**THE TASK:** Your task is to copy the stretch of lines in the records below that begins with the line containing "What Blender Python" and ends with the line containing "return nt, nt.nodes, nt.links", exactly as written, with nothing added.

··· STORED DATA

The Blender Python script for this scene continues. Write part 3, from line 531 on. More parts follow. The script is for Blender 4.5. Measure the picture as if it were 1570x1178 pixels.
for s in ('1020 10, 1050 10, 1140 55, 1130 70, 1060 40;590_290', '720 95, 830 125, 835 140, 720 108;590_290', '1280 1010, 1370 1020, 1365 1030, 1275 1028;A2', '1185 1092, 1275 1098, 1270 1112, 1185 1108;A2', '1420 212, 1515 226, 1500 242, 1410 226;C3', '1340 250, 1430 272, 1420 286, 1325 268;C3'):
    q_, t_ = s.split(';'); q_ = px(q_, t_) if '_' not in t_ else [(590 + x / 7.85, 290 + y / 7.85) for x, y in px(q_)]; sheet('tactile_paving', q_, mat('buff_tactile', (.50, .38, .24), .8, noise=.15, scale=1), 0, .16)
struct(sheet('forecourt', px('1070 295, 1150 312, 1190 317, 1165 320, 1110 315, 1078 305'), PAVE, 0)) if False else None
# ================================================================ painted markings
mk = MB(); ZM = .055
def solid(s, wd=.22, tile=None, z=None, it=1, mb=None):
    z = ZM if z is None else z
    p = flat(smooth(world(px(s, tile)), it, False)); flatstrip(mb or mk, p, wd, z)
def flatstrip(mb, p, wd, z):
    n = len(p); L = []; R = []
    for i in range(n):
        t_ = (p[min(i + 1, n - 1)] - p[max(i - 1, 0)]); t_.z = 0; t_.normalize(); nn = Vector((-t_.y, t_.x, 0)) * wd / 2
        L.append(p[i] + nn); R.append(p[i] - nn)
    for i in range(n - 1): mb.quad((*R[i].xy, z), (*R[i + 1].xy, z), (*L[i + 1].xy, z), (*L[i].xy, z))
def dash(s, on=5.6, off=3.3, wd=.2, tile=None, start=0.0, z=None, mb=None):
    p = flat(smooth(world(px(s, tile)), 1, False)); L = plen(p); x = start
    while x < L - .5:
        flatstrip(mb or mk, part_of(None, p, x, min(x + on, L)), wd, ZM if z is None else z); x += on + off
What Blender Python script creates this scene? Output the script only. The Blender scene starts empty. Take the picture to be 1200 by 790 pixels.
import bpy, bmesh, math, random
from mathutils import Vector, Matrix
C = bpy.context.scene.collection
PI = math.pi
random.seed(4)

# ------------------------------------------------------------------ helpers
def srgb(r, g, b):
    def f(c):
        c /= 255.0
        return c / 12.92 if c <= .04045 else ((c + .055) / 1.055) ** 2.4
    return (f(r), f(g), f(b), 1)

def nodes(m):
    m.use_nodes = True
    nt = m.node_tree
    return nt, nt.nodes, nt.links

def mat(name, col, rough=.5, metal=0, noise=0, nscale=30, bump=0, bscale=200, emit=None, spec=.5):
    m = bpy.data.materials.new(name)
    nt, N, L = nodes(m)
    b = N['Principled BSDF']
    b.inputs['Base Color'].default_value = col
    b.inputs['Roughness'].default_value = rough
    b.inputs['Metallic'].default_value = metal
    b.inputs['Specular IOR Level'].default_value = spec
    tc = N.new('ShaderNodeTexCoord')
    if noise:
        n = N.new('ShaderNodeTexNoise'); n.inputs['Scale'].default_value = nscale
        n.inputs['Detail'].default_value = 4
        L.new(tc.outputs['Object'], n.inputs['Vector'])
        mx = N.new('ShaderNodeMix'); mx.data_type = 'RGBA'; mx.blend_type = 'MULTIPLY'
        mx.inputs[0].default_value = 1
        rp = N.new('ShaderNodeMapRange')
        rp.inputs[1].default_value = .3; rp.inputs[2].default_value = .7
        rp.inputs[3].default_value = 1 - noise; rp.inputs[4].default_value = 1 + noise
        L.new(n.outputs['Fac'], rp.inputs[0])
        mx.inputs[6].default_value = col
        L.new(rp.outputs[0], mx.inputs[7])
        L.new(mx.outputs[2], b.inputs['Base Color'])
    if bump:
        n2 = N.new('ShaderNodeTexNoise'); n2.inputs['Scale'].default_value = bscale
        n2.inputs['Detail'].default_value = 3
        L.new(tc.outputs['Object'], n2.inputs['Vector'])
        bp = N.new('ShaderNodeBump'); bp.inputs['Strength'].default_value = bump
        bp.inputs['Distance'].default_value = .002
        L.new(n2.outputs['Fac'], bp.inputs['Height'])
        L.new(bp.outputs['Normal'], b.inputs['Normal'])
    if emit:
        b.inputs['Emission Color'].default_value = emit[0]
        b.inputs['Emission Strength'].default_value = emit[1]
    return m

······

**EXERCISE RESPONSE:**
What Blender Python script creates this scene? Output the script only. The Blender scene starts empty. Take the picture to be 1200 by 790 pixels.
import bpy, bmesh, math, random
from mathutils import Vector, Matrix
C = bpy.context.scene.collection
PI = math.pi
random.seed(4)

# ------------------------------------------------------------------ helpers
def srgb(r, g, b):
    def f(c):
        c /= 255.0
        return c / 12.92 if c <= .04045 else ((c + .055) / 1.055) ** 2.4
    return (f(r), f(g), f(b), 1)

def nodes(m):
    m.use_nodes = True
    nt = m.node_tree
    return nt, nt.nodes, nt.links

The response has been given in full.